Perkara hiburan, Bantul juga tetap ndeso. Kabupaten Bantul menolak keberadaan Mall. Hiburan modern seperti club malam juga gagal di Bantul. Lihat saja Pyramid Café yang harus bertekuk lutut di hadapan dangdutan dan jathilan.
Maka karakter sosial di Bantul juga ikut ndeso. Kegiatan khas desa masih terpelihara di Bantul. Hiburan masyarakatnya masih identik dengan dangdutan dan jathilan. NDX AKA yang jadi simbol gondes juga lahir di Bantul. Pada akhirnya, warga Bantul juga masih dilabeli ndeso. Anda akan tetap dianggap ndeso ketika lahir dan hidup di bantul. Meskipun Anda adalah CEO Google atau komisaris Meta.
Bantul memang ideal bagi gondes
Karakter sosial Bantul yang ndeso ini cocok untuk melahirkan gondes. Para pemuda misfits ini bertahan dengan model adu maskulinitas yang dianggap ndeso. Dari reseh di dangdutan, blayer-blayer di jalan, sampai menjadi garangan pemikat perempuan. Inilah cara aktualisasi paling realistis bagi para gondes.
Akhirnya kultur gondes terus terpelihara di Bantul Jogja. Meskipun tren modern terus tumbuh di kota sebelah, anak-anak terus meniru gaya para seniornya. Dan mereka bahagia dengan kegondesan mereka. Percuma mereka sok-sokan mencoba dugem, kalau njogeti dangdutan di lapangan desa lebih keren di kelompoknya. Apa gunanya jalan-jalan di mall, kalau nongkrong di depan gapura desa lebih menyenangkan dan akrab.
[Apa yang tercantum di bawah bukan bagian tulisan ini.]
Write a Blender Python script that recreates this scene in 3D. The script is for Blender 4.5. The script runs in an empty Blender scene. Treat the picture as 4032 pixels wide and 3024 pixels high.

Pada akhirnya, gondes tetap terpelihara dan terus tumbuh di Bantul. Mungkin style mereka akan berubah seiring perkembangan zaman. Namun spirit gondes, punk ala Bantul, tetap terpelihara di tengah dangdutan dan jathilan. Suara aktualisasi diri mereka akan tetap lantang bersama geberan RX-King blombongan. Inilah Bantul, dan inilah gondes.